A mum who used her disabled son’s benefits payments to fund her holidays and meals out has been spared jail.

Susan Louth even stopped paying the rent for his independent living meaning he could have lost his home because of her spending.

But after hearing her autistic child would suffer if he knew his mother had been jailed a judge imposed a suspended sentence.

Tessa Hingston, prosecuting, told Swindon Crown Court the 52-year-old had control over the finances of her son, who has Asperger’s and moderate learning difficulties.

Although his £376 a fortnight Employment and Support Allowance was paid into his account his weekly Personal Independent Payments of £105 went into his mum’s.

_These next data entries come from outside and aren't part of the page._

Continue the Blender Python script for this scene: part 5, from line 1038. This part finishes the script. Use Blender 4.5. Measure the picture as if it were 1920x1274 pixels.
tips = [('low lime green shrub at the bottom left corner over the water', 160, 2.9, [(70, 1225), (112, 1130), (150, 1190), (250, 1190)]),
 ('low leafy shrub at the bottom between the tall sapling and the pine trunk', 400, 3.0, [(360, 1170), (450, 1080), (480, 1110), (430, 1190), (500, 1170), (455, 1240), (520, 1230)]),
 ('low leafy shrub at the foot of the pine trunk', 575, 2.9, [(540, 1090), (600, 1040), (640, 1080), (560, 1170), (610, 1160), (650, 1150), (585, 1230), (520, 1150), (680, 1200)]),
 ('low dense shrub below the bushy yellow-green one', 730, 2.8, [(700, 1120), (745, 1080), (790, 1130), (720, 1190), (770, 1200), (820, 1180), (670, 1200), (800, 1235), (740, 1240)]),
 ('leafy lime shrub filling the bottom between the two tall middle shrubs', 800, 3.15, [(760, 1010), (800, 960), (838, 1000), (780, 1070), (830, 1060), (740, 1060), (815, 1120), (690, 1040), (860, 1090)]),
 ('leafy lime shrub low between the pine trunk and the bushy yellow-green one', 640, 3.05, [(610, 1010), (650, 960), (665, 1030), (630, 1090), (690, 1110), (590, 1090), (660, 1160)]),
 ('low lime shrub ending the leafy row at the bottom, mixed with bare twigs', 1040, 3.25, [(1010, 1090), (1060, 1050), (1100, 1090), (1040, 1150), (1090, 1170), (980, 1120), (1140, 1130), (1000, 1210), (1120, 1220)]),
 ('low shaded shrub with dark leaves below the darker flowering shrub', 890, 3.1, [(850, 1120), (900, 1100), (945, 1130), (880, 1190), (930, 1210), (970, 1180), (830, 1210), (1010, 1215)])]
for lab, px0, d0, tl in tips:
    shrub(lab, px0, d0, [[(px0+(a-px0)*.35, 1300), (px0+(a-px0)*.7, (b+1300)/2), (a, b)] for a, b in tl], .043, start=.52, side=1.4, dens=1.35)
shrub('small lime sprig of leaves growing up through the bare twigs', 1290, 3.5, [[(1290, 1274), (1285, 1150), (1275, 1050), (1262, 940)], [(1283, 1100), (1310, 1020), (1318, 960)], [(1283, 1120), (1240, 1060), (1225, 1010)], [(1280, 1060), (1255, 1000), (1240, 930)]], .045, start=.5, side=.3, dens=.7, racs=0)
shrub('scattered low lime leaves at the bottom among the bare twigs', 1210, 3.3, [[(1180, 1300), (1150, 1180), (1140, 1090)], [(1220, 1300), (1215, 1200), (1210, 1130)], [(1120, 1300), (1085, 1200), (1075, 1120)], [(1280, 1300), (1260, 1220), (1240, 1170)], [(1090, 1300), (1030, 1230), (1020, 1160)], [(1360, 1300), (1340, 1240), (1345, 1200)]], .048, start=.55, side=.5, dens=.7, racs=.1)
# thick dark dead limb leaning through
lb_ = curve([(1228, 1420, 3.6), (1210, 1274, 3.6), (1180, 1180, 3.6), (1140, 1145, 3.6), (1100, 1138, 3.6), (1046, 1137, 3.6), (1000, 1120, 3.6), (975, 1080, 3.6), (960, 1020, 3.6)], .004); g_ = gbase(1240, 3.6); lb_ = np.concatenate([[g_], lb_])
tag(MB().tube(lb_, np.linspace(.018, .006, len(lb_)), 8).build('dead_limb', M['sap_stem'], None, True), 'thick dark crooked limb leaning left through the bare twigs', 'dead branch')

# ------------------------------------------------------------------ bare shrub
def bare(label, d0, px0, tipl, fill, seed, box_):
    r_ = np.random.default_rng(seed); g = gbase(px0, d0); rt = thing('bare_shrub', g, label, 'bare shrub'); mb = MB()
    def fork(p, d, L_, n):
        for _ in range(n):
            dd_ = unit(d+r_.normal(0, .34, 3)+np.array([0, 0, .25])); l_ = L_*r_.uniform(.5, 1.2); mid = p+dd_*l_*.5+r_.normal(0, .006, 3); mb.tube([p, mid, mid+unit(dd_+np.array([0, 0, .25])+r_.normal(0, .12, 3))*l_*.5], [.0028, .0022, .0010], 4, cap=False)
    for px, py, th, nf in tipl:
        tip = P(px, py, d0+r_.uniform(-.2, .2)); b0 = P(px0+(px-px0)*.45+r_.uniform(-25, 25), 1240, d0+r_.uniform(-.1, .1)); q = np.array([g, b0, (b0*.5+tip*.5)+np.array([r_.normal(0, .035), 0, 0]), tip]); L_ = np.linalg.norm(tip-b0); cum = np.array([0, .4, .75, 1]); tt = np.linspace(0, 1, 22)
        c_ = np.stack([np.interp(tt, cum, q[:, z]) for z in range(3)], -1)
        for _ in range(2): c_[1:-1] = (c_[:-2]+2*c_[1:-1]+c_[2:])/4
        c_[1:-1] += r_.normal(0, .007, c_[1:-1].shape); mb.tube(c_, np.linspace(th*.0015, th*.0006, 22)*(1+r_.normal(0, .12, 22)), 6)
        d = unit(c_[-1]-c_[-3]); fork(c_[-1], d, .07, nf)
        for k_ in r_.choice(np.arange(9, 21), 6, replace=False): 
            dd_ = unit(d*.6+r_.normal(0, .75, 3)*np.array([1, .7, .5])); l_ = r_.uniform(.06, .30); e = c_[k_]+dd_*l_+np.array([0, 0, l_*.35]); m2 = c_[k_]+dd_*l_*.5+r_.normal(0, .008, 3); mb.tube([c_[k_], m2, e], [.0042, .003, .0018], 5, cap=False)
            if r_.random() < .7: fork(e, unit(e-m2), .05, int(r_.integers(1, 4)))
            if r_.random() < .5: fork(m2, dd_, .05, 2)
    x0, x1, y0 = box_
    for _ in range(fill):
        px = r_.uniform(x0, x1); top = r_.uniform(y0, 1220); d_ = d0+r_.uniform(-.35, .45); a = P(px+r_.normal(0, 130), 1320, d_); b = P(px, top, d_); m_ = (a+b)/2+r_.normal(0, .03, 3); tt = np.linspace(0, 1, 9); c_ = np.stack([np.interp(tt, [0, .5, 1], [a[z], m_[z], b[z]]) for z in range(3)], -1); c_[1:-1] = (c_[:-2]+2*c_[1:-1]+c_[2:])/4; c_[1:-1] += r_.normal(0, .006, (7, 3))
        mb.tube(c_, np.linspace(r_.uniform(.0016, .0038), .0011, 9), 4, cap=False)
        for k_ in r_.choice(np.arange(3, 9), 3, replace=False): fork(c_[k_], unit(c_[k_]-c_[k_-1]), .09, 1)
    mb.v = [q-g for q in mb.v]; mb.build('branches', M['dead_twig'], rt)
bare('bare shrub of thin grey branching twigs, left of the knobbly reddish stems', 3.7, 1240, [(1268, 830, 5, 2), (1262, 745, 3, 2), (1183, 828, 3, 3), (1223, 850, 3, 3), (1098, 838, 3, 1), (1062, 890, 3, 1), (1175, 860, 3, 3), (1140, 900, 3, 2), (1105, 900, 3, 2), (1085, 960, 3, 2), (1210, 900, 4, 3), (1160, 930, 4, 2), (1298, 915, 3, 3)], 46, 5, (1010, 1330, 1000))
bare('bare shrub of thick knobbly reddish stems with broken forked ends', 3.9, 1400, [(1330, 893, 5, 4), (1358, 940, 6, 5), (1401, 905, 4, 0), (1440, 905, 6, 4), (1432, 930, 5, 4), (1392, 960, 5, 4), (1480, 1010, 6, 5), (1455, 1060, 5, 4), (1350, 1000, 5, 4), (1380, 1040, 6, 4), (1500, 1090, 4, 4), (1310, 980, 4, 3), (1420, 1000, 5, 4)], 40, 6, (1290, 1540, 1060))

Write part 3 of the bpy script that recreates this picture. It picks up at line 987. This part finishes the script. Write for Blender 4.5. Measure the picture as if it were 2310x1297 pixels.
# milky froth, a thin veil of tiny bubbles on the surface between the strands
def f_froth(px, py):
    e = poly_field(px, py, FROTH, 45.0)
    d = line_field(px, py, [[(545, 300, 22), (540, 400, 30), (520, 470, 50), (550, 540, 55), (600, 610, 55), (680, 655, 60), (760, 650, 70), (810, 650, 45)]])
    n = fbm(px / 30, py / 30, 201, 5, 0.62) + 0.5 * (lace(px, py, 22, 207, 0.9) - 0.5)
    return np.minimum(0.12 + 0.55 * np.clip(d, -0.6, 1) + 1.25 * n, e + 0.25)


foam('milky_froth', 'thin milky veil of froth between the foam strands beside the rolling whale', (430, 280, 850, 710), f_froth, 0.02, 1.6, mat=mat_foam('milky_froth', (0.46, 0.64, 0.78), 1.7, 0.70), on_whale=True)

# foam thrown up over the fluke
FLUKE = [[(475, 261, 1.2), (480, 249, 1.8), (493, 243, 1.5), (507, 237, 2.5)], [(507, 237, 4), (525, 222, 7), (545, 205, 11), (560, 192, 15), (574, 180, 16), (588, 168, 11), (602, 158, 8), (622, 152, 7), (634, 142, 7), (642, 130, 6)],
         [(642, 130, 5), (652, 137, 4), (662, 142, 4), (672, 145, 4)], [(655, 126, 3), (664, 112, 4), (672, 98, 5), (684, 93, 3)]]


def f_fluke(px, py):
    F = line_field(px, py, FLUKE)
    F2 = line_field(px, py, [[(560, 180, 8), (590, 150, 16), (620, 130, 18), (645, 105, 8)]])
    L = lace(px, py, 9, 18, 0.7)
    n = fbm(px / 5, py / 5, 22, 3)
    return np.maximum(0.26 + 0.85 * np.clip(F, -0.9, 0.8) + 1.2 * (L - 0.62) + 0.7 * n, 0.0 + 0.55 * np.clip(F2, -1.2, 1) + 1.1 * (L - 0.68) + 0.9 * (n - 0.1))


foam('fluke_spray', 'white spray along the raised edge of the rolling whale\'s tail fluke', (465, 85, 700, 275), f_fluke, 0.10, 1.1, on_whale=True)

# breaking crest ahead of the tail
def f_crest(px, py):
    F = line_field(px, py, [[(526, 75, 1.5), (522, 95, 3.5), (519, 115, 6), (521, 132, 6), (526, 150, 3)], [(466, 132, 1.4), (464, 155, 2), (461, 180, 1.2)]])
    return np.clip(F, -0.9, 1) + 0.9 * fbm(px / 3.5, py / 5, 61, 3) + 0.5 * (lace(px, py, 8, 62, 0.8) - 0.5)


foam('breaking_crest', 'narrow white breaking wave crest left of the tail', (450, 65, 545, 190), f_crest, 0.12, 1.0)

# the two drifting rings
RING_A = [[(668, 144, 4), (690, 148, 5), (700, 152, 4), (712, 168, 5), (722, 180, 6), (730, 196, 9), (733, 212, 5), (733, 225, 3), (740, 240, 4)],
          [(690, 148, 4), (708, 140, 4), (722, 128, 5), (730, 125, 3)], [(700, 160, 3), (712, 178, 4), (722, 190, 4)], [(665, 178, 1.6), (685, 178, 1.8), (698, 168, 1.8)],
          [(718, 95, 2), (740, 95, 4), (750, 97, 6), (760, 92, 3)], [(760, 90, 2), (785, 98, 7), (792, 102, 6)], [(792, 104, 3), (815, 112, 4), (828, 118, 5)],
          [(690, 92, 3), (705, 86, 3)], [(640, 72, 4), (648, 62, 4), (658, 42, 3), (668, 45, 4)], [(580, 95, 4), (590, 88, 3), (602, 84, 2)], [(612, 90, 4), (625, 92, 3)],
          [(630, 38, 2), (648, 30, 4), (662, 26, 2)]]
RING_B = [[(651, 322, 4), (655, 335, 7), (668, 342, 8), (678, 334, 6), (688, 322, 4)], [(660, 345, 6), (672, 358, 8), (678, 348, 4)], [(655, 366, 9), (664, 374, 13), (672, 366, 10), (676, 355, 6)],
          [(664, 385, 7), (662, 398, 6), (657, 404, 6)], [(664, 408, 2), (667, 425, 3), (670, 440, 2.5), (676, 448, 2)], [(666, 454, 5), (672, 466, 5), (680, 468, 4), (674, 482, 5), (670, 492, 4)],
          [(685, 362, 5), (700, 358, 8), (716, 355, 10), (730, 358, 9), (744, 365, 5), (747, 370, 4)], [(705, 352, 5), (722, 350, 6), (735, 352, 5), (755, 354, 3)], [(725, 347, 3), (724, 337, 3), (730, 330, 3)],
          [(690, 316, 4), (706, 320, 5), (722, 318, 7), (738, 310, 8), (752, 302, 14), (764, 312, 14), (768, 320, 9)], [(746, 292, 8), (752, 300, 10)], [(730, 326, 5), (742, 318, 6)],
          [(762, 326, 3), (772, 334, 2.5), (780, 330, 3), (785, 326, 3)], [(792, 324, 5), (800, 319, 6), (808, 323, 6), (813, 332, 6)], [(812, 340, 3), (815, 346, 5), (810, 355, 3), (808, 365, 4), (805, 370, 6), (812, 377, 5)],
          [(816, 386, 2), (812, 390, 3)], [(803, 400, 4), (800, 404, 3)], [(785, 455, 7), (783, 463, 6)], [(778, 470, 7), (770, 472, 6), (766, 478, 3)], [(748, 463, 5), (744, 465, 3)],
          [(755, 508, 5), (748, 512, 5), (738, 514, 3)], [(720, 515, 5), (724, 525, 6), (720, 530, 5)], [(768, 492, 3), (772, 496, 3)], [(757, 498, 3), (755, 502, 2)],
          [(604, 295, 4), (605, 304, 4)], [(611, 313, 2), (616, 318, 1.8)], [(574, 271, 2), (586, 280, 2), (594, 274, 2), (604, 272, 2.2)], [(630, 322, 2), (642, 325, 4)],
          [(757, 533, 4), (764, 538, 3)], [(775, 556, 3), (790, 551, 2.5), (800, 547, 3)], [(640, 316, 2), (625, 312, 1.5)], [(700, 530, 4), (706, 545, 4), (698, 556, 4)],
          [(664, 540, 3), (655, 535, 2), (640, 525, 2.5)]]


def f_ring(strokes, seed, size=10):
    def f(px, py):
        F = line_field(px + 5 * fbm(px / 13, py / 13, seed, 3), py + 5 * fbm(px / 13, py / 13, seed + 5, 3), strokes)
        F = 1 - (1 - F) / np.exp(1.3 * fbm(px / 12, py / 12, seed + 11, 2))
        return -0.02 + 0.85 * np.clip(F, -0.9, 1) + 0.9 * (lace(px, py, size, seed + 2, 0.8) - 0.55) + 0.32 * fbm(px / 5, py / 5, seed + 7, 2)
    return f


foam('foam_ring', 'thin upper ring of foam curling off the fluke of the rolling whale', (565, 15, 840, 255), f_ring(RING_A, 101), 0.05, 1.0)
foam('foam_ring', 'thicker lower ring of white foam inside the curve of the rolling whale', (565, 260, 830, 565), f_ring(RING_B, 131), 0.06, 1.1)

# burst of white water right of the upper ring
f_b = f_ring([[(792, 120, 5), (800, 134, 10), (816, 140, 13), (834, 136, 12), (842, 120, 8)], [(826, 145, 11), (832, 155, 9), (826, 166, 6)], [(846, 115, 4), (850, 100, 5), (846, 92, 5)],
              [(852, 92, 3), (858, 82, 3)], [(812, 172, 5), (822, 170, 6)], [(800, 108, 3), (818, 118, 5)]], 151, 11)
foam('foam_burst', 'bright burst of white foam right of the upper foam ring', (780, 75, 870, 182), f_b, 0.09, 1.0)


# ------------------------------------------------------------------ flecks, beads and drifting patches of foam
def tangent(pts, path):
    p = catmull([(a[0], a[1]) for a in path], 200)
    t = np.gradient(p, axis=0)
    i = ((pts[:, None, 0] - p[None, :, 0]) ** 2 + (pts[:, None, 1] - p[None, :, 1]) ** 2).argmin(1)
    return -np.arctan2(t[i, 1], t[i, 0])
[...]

Miss Hingston said he shares with another man in a supported accommodation home in Chippenham where care staff are paid to go in and help.

In January last year social services were alerted to substantial rent arrears to care providers Dimensions.

She said Louth fobbed them off with excuses and made ‘small, sporadic’ payments towards her son’s debt.

An investigation was launched because of the risk to his welfare and it was found that she had been using his money for day to day living and to pay off her credit cards.

But she had also bought plane tickets to Budapest for her and her unsuspecting husband, as well as Eurotunnel: though that payment was later cancelled.

She also used her son’s money for numerous meals out and to make payments for his sister’s school dinners.

When she was questioned the mum told police that she had been hit by a surprise tax bill in 2017 and accepted abusing the position of trust.

Louth, of Bakers Field, Lyneham, pleaded guilty to three counts of fraud totalling just over £6,750.

Tony Bignall, defending, said her husband had been away a lot when he was in the RAF and still travelled with his new job.

During that time she had managed the family finances, he said, but when she got the tax bill things went wrong and she now feels humiliated.

He said he had convinced herself that she would be able to pay her son back and has now started to do so, though she has not told him what she did.

She was handed a 20-month jail term suspended for two years with a community order, 200 hours unpaid work and told to pay £4,000 compensation.